McCann v. Harleysville Ins. Co. of N.Y.
McCann v. Harleysville Ins. Co. of N.Y.
78 A.D.3d 1524 (N.Y. App. Div. 2010)
November 12, 2010
Summary
The court denied Defendant's motion to compel disclosure of photographs and an authorization for Plaintiff's Facebook account information, finding that Defendant had failed to establish a factual predicate with respect to the relevancy of the evidence and that the motion was essentially a fishing expedition. The court modified the order to allow Defendant to seek disclosure of Plaintiff's Facebook account at a future date.
KARA R. MCCANN, Respondent,
v.
HARLEYSVILLE INSURANCE COMPANY OF NEW YORK, Appellant. (Appeal No. 1.)
v.
HARLEYSVILLE INSURANCE COMPANY OF NEW YORK, Appellant. (Appeal No. 1.)
10-00612, 1179
Supreme Court, Appellate Division, Fourth Department, New York
November 12, 2010
Appeal from an order of the Supreme Court, Erie County (James H. Dillon, J.), entered August 19, 2009
Counsel
Chelus, Herdzik, Speyer & Monte, P.C., Buffalo (Christopher R. Poole of Counsel), for Defendant–Appellant.Anspach Meeks Ellenberger LLP, Buffalo (David M. Stillwell of Counsel), for Plaintiff–Respondent.
Panel members:
Martoche, Salvatore R.,
Lindley, Stephen K.,
Sconiers, Rose H.,
Pine, Elizabeth W.
MEMORANDUM
*1524 Plaintiff commenced an action seeking damages for injuries she sustained when the vehicle she was operating collided with a vehicle driven by defendant's insured. Plaintiff thereafter settled that action and commenced the instant action against defendant seeking “ supplementary uninsured/underinsured motorist coverage.” In appeal No. 1, defendant appeals from an order denying its motion to compel disclosure of photographs and seeking “an authorization for plaintiff's Facebook account.” According to defendant, the information sought was relevant with respect to the issue whether plaintiff sustained a serious injury in the accident. We conclude in appeal No. 1 that Supreme Court properly denied defendant's motion “as overly broad,” without prejudice “to service of new, proper discovery demands” (see generally Slate v. State of New York, 267 A.D.2d 839, 841, 699 N.Y.S.2d 824).

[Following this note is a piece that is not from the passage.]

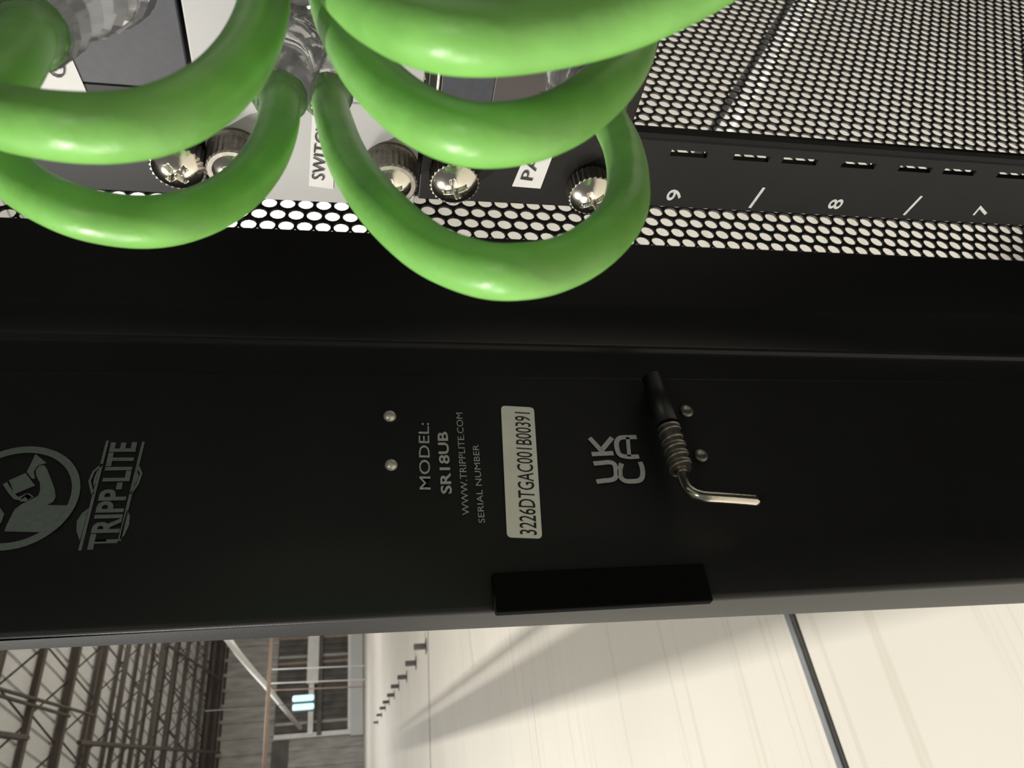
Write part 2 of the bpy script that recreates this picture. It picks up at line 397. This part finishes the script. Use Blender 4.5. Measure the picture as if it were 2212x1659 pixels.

*1525 In appeal No. 2, defendant appeals from an order denying its subsequent motion seeking to compel plaintiff to produce photographs and an authorization for plaintiff's Facebook account information and granting plaintiff's cross motion for a protective order. Although defendant specified the type of evidence sought, it failed to establish a factual predicate with respect to the relevancy of the evidence (see Crazytown Furniture v. Brooklyn Union Gas Co., 150 A.D.2d 420, 421, 541 N.Y.S.2d 30). Indeed, defendant essentially sought permission to conduct “a fishing expedition” into plaintiff's Facebook account based on the mere hope of finding relevant evidence (Auerbach v. Klein, 30 A.D.3d 451, 452, 816 N.Y.S.2d 376). Nevertheless, although we conclude that the court properly denied defendant's motion in appeal No. 2, we agree with defendant that the court erred in granting plaintiff's cross motion for a protective order. Under the circumstances presented here, the court abused its discretion in prohibiting defendant from seeking disclosure of plaintiff's Facebook account at a future date. We therefore modify the order in appeal No. 2 accordingly.
It is hereby ORDERED that the order so appealed from is unanimously affirmed without costs.